Pascal’s Wager makes a case for believing in God when God’s existence cannot be proven by evidence and analysis. The wager in its simplest form runs thusly: If I believe in God and there is a God, I will have infinite happiness in heaven in eternity. If I believe in God and there is no God, the effect on me is zero. If I do not believe in God and there is no God, the effect on me again is zero. If I do not believe in God and there is a God, the cost to me is infinite because my soul will be lost in eternity. Pascal’s conclusion: whatever the probabilities of there being a God, believe.

Not surprisingly, an appeal to faith based on self-interest did not endear Pascal to Catholic purists of the day. The fate of those that had never heard of God was also a problem for his critics. In any event, you can see why Pascal was in on the ground floor of probability theory.

Executives face their own version of Pascal’s Wager when it comes to having faith in the economy. As with the existence of God, the course of the economy cannot be proven before the fact with evidence and analysis.
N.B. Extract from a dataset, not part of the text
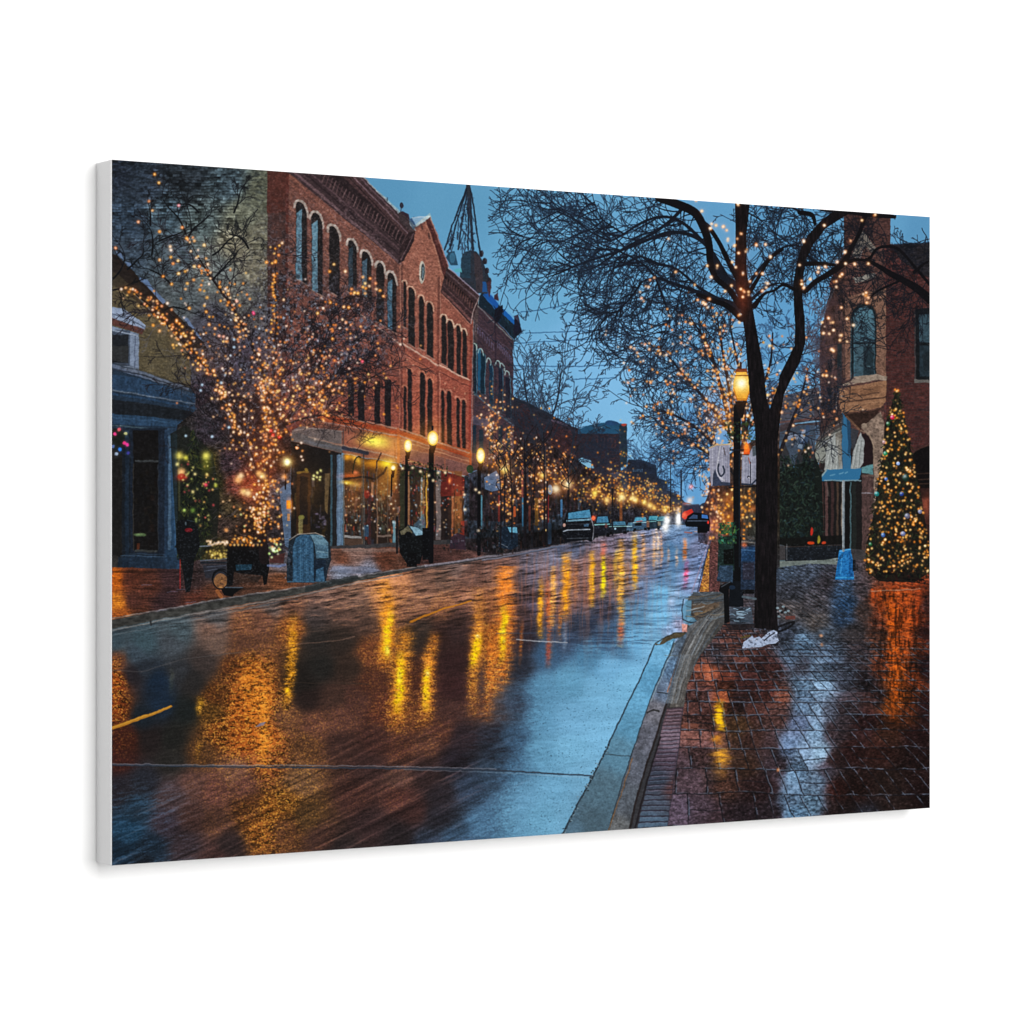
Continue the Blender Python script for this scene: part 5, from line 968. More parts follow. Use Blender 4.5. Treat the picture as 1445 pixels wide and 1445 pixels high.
for _ in range(50): glow(R.uniform(254, 304), R.uniform(650, 750), R.uniform(.8, 1.4), R.choice([(230, 210, 120), (190, 200, 90), (240, 170, 90), (200, 60, 70)]), R.uniform(.3, .8))
# ---- street-level darkness along the far left row
DK = [(655, 672), (724, 640), (740, 610), (800, 640), (830, 660), (880, 690), (960, 712), (960, 738), (905, 747), (850, 756), (795, 766), (700, 782), (655, 775)]
poly(DK, (36, 32, 36), .8); tex_noise(DK, .5, 3, 5, 64)
clutter([(680, 640), (830, 660), (830, 765), (680, 780)], 420, [(28, 28, 36), (60, 36, 34), (40, 48, 56), (24, 24, 28), (84, 48, 40), (36, 46, 42), (96, 66, 44), (50, 74, 92)], (1, 4), (3, 14), .5, 31)
clutter([(820, 665), (955, 700), (955, 735), (820, 745)], 220, [(28, 32, 40), (64, 52, 44), (36, 56, 62), (20, 22, 28), (100, 74, 44)], (1, 4), (2, 9), .5, 32)
for (x, y0, y1, w, c) in ((737.5, 702, 742, 2.4, (66, 128, 164)), (747, 715, 748, 3, (108, 60, 50)), (792, 706, 728, 3, (70, 124, 170)), (726, 716, 728, 3.4, (200, 96, 50)), (773, 700, 738, 2.4, (140, 30, 40)), (679, 700, 745, 3, (88, 140, 160)), (757, 705, 740, 5, (112, 84, 40)), (738, 655, 700, 5, (120, 66, 64)), (704, 700, 735, 3, (120, 50, 44)), (876, 705, 738, 4, (130, 80, 46)), (775, 740, 765, 6, (60, 90, 120))):
    line([(x, y0), (x, y1)], w, c, .75)
poly([(683, 674), (700, 664), (706, 674), (708, 690), (694, 694), (684, 690)], (84, 104, 132), .9); line([(684, 680), (706, 688)], 1, (50, 60, 80), .6); ell(776, 691, 3.5, 7, (84, 122, 156), .85)
# ---- behind the big tree, right of the road
RBG = [(985, 735), (998, 700), (1004, 660), (1030, 640), (1066, 620), (1100, 600), (1100, 800), (1024, 850), (1015, 800), (1003, 770), (985, 765)]
Fr2 = field([(990, 745, 60, 66, 88), (1005, 710, 66, 42, 36), (1010, 740, 96, 56, 44), (1030, 700, 52, 30, 22), (1050, 700, 50, 38, 26), (1030, 740, 46, 26, 20), (1060, 740, 48, 44, 36), (1010, 770, 90, 66, 60), (1050, 780, 40, 44, 52), (1080, 700, 40, 34, 28), (1085, 640, 60, 44, 36), (1030, 650, 60, 44, 34)], 14)
poly(RBG, Fr2, .92); tex_noise(RBG, .4, 3, 5, 65)
poly([(1003, 765), (1014, 765), (1016, 835), (1010, 835), (985, 835), (995, 800)], (92, 60, 58), .9); poly([(998, 780), (1001, 765), (1000, 835), (987, 835)], (196, 134, 60), .62); clutter([(998, 780), (1001, 765), (1000, 835), (987, 835)], 50, [(232, 170, 70), (110, 70, 50), (70, 56, 60), (250, 190, 90)], (2, 6), (1, 3), .7, 61); tex_noise([(985, 765), (1015, 765), (1015, 836), (985, 836)], .35, 2, 1.3, 66)
line([(1003, 762), (992, 800), (984, 835)], 1.8, (60, 66, 90), .8); line([(1000, 765), (988, 800), (976, 836)], 2, (150, 130, 150), .5)
poly([(1160, 560), (1190, 586), (1190, 600), (1150, 625), (1148, 560)], (60, 46, 46), .5)
poly([(1100, 560), (1156, 545), (1156, 600), (1128, 600), (1100, 610)], (66, 52, 52), .75); poly([(1130, 541), (1156, 541), (1156, 547), (1130, 547)], (104, 156, 196), .9); line([(1100, 596), (1156, 590)], 3, (104, 70, 62), .6); line([(1122, 598), (1156, 594)], 2, (120, 170, 206), .7)
for _ in range(60): x = R.uniform(1100, 1156); y = R.uniform(540, 620); line([(x, y), (x + R.uniform(3, 10), y)], 1.2, R.choice([(90, 60, 54), (60, 50, 54), (40, 38, 42)]), .6)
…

Apologies to Pascal whose interests were of a higher order than crass commerce, but here is a version of his wager on having faith in the economy. If an executive is optimistic about the economy and acts accordingly, and the economy ends up being fine, the benefits should be considerable.

If an executive is optimistic about the economy and it ends up being terrible, the losses will be huge. But, and this is key, if the economy is terrible, most everyone else will experience huge losses too. Additionally, you can be sure that government will throw everything at the economy it can muster to get it going again, including zero interest rates, massive stimulus spending, huge deficits, tax cuts, a low currency and corporate bailouts. Your circumstances will be terrible but you will have lots of company and the deep pockets of government will be trying to save everyone it can. For proof that government will go this route in a terrible economy, just consider what it has done since September 2008.
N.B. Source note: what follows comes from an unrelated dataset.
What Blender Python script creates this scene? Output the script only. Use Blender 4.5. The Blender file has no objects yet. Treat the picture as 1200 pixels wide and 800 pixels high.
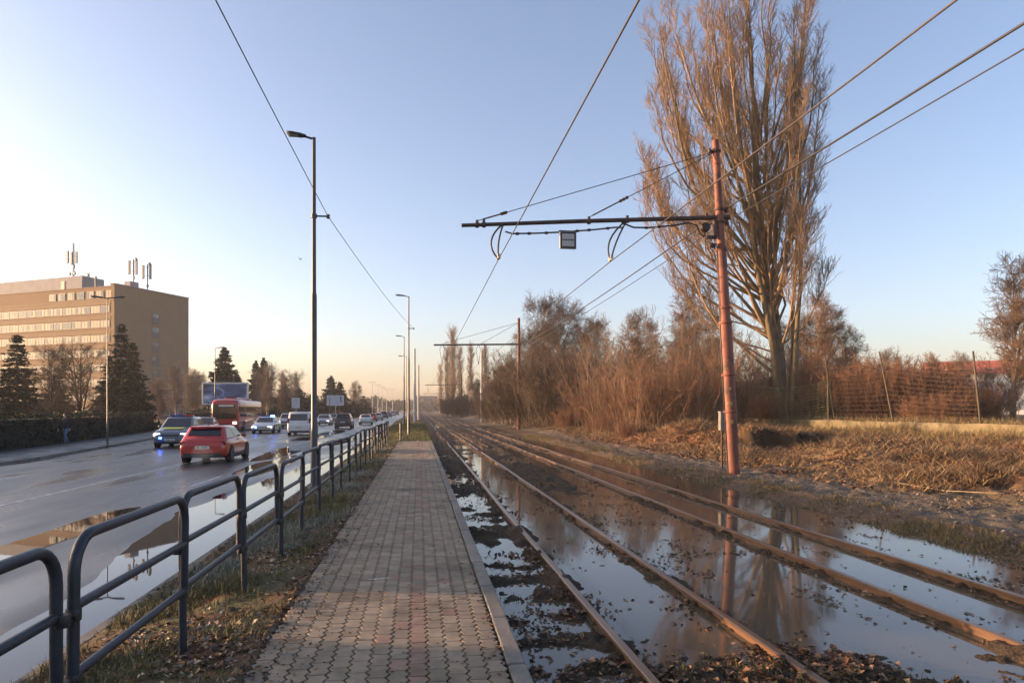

On with Pascal. If an executive is not optimistic about the economy and the economy ends up being fine, the gains will be very modest compared to the gains of others who were optimistic. The executive will be in the position of explaining to investors how pessimism left a lot of money on the table and caused them to miss a good boat that many others caught.
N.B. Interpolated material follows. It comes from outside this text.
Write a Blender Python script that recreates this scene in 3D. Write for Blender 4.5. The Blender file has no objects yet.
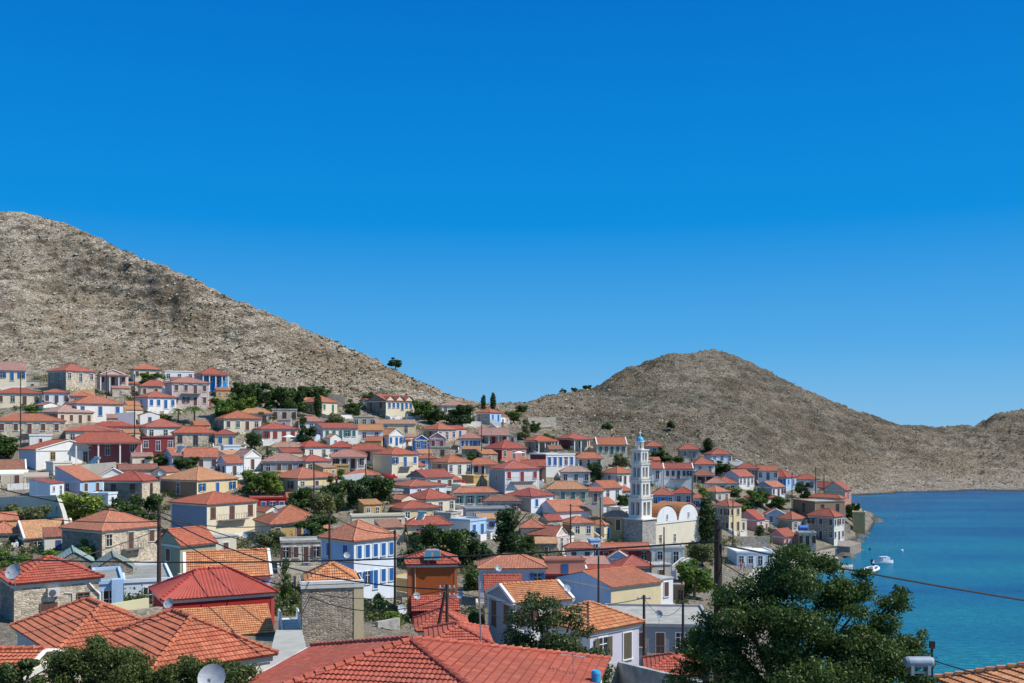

The actions of U.S. retailer Montgomery Ward after the second war is such an example. The then president, Sewell Avery, was pessimistic, believing a return to depression was likely. Montgomery Ward retrenched, closed stores and curtailed new-store investment. Sears and others took the optimistic approach and expanded aggressively. They were off to the races. By the time Montgomery Ward believed in the sustainability of the recovery, the damage was done. Being pessimistic when your competitors are optimistic can have disastrous results.

Finally, if an executive is pessimistic and the economy actually is terrible, there will be the satisfaction of being right. But that will be about it for wins because if the economy is terrible, there is really no place to hide, whatever you do. A really terrible economy is a nightmare for all, even the most prescient. A nightmare is a certainty, its degree the only uncertainty.

This, of course, is all too simplistic. Pascal must be spinning in his grave. But it sure seems the expected outcomes favour the optimist. To summarize: If the economy is terrible, whatever you do is going to be terrible for you, whereas if the economy is good, you will miss out on a lot of gains with the pessimistic approach. Therefore, thinking positively, all other things being equal, has some benefits.

I am not selling rose-coloured glasses. I can sure see why executives might be apprehensive about this economy’s prospects. It is certainly not clear how massively indebted consumers, homeowners and governments can digest a return to something approaching normal interest rates and balanced budgets. Nor am I making the case that executives should not aggressively protect the downside, especially when the economy is problematic. What I am selling is thinking through the pluses and minuses of a bias on the economy to the optimistic and pessimistic. Optimism has a good feel to it.